1 Article 7: "Where there is no prima facie agreement between the parties to arbitrate or where there is an agreement but it does not specify the International Chamber of Commerce, and if the Defendant does not file an answer within the period of 30 days provided by paragraph 1 of Article 4 or refuses arbitration by the International Chamber of Commerce, the Claimant shall be informed that the arbitration cannot proceed."
2 Article 8(3): "Should one of the parties raise one or more pleas concerning the existence or validity of the agreement to arbitrate, and should the International Court of Arbitration be satisfied of the prima facie existence of such an agreement, the Court may, without prejudice to the admissibility or merits of the plea or pleas, decide that the arbitration shall proceed.
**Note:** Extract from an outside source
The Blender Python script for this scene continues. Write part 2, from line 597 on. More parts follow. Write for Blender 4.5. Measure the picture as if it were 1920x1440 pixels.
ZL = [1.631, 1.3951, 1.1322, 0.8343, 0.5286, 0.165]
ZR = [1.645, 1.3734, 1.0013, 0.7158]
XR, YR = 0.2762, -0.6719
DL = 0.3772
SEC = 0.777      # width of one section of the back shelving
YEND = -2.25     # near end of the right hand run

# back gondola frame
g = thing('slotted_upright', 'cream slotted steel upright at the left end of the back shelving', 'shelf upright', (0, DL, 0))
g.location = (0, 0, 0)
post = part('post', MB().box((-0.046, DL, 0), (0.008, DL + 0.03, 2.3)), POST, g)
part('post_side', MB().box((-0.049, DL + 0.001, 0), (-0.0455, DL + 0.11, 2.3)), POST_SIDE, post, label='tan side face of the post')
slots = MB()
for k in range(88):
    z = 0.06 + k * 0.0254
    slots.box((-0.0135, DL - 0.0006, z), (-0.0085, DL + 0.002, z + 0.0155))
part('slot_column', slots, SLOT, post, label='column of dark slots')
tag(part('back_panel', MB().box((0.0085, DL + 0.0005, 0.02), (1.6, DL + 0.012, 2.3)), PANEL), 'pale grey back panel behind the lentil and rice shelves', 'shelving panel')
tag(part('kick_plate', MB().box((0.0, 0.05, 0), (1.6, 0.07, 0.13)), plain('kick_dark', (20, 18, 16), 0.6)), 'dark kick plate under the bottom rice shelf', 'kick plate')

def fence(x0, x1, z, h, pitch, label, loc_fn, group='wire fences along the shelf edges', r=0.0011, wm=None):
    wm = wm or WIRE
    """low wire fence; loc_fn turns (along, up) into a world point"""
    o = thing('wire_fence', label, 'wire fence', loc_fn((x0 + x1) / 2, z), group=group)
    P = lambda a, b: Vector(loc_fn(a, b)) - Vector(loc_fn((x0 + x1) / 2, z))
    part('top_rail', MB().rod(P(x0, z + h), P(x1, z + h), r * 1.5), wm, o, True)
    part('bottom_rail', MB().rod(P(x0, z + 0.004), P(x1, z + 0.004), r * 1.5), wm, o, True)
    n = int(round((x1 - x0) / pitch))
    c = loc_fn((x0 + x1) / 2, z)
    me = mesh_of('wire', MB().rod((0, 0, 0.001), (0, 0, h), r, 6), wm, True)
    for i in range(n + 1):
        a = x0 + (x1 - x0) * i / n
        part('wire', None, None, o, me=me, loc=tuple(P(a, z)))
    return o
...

In such a case any decision as to the arbitrator's jurisdiction shall be taken by the arbitrator himself."
3 Y. Derains, comments on case no. 1526 (1968), Collection of ICC Arbitral Awards, Vol. 1, p. 217.
4 Case no. 5065 (1986), Collection of ICC Arbitral Awards, vol. 1, p. 330.
5 Article V.3 of the Convention on International Commercial Arbitration signed in Geneva on 21 April 1961 states the following: "Subject to one subsequent judicial control provided for under the lex fori, the arbitrator whose jurisdiction is called in question shall be entitled to proceed with the arbitration, to rule on his own jurisdiction and to decide upon the existence or the validity of the arbitration agreement or of the contract of which the agreement forms part." Article 41 of the Convention on the Settlement of investment Disputes between States and nationals of Other States, Washington, 18 March 1965, lays down the principle that "the Tribunal shall be the judge of its own competence".
6 In France, Article 1466 of the Code of Civil Procedure provides: "If one of the parties contests, before the arbitrator, the latter's jurisdiction, whether in principal or scope, it is for the arbitrator to decide on the validity or scope of his appointment." In Switzerland, Article 186 of the Swiss Federal Statute on Private International Law of 18th December 1987 states that: "The arbitral tribunal shall rule on its own jurisdiction."
7 For instance, the UNCITRAL Arbitration Rules provide the following (Art. 21.1): "The arbitral tribunal shall have the power to rule on objections that it has no jurisdiction, including any objections with respect to the existence or validity of the arbitration clause or of the separate arbitration agreement." See also Article 15 of the International Arbitration Rules of the American Arbitration Association.
8 Thus, based on the existence of an arbitration clause, the Court should decide that an arbitration will proceed, even though the arbitration agreement clearly shows that the parties intended that the dispute submitted by one of them would not to be covered by the tribunal's jurisdiction.
9 Redfern & M. Hunter, Law and Practice of Commercial Arbitration (1991), p. 150.
10 Case No. 2138 (1974), Collection of ICC Arbitral Awards, vol. 1, p. 242.